If I have an Article that would normally be in the “Finance” section, but which also is related to some current event, then I was wondering if it would be okay to have my “Article Summary (w link)” in the “Finance” section and put it in the “In The News” section as well.

I don’t see a problem with that. In fact, I think it’s an excellent idea. Those who come to your site looking for “Finance” may not find it “In the News” and vice versa. Your plan helps your visitors have a better experience by quickly directing them to where they want to go. :slight_smile:

That was my thinking!

But, I don’t know if I see other websites like the NY Times, LA Times, USA Today, CNN, etc doing this. Then again, they have loyal readerships, and probably don’t need the cross-referencing as much as I do.

Thanks,

Debbie

From a pure usability standpoint, you should definitely put the article under both categories if you think the audience for each category is going to like the article.

As for major publications that do this, check out Entrepreneur.com (not the biggest publication but it’s one of my favorite :slight_smile: ):
http://www.entrepreneur.com/marketing/index.html
http://www.entrepreneur.com/marketing/onlinemarketing/index.html

Even if you look at things from the SEO standpoint, the issue of duplicate content will not arise if the category key is not included in the article URL:
hxxp://www.entrepreneur.com/marketing/xxxxxx.html (duplicate content issue may arise if placed in multiple categories as the “marketing” part of the URL will be different, creating two duplicated copies when the article is placed under another category simultaneously) as compared to
hxxp://www.entrepreneur.com/xxxxxx.html (no duplicate content issue).

Yes having same content in two places is bad. Google crawlers count it is as a spam issue.
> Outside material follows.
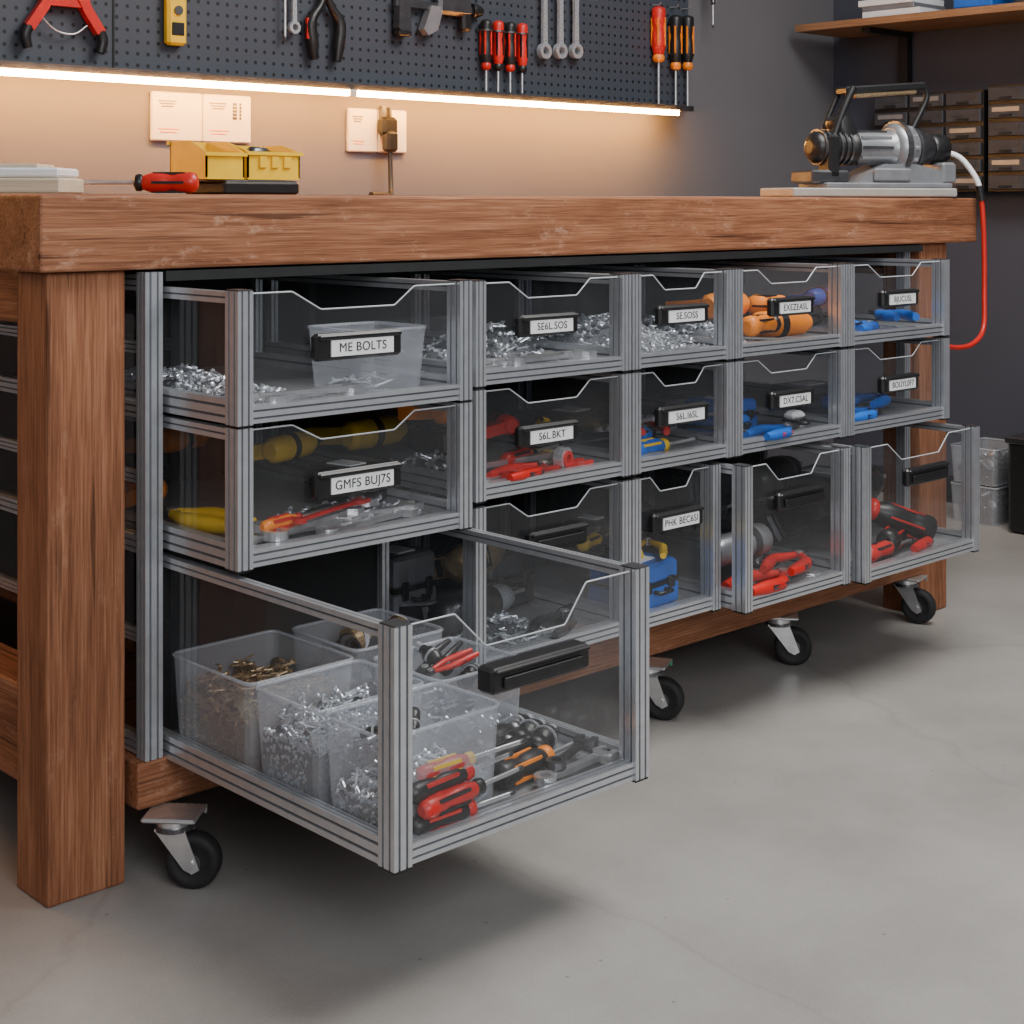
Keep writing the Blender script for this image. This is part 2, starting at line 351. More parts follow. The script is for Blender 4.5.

You couldn’t possibly have read through this thread and come up with that answer. You can’t spam your own website. The question here is 'two places in her website, not two places on the www. Please take the time to read through a thread before you offer suggestions. While you’re reading, you might also like to take the time to read the Content Announcement at the top of this section and the forum guidelines stickied !IMPORTANT at the top of this forum. Had you done that, you would have known that this section of SitePoint is committed to adding good content for visitors, not for Google… even though it ends up being the same thing.